Nick Pynn (born 17 November 1962) is a British musician and composer noted for his use of bass pedals and live looping with electroacoustic stringed instruments. He has been described as an ‘avant folk’ artist, whose early interests were in world folk and experimental music.

Having made many of the instruments he still uses, Nick Pynn started his musical career in the mid-80s with the Leigh-on-Sea 'soil music' barn-dance band, The Famous Potatoes. He played fiddle, banjo, mandolin, mandocello and viola on their albums, The Sound of the Ground, It Was Good for My Old Mother, and Born in a Barn.
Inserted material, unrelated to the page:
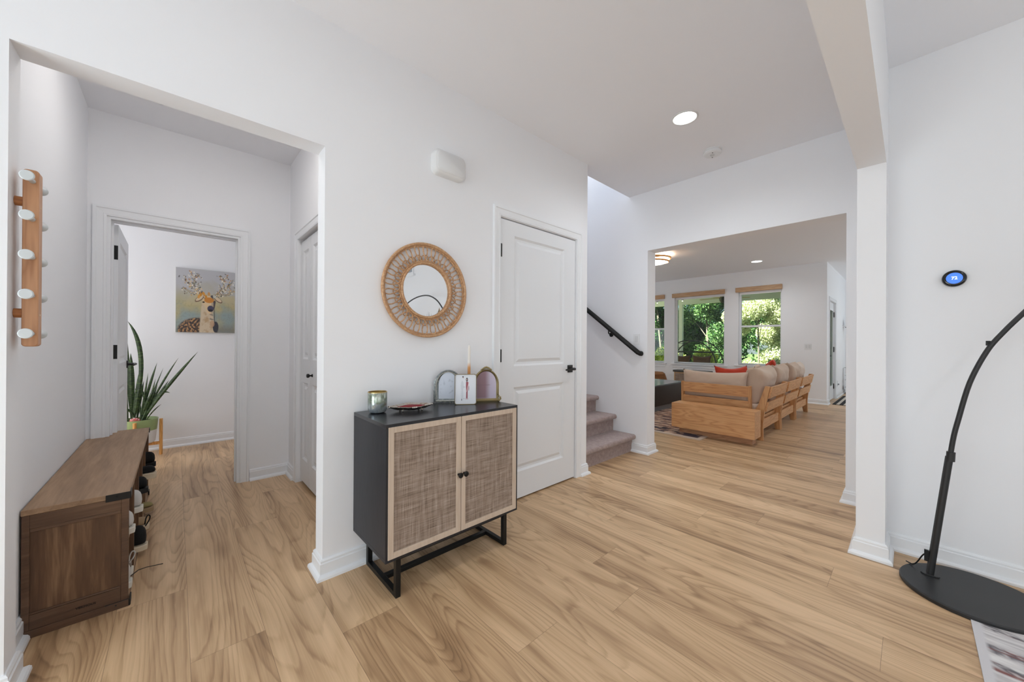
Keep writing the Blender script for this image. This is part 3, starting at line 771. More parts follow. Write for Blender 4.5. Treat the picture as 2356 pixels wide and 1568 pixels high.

Pynn joined Steve Harley in 1990 on acoustic guitar and fiddle, taking the lead guitar role in 1996. The 'Stripped to the Bare Bones' tour of 1998 with Pynn accompanying Harley on mandocello, dulcimer, acoustic guitar and violin was released on CD :Stripped to the Bare Bones from the Jazz Café, London, and the two-man show received a 5 star review at the Edinburgh Festival. The success of these led to Harley and Pynn playing over a hundred dates in 1998, performing under the explanatory tour-title "Stripped to the Bare Bones". Pynn’s debut solo CD on the Roundhill label In Mirrored Sky (1995) is a collection of autumnal pieces, and features bass player Herbie Flowers and Adrian Oxaal of James on cello. Flowers introduced Pynn to Richard Durrant, which led to the joint album Nick and Dick (1997). In 2000 Nick joined the new acoustic version of The Crazy World of Arthur Brown. Pynn contributes most of the instrumentation and arrangements on the 2007 release The Voice of Love.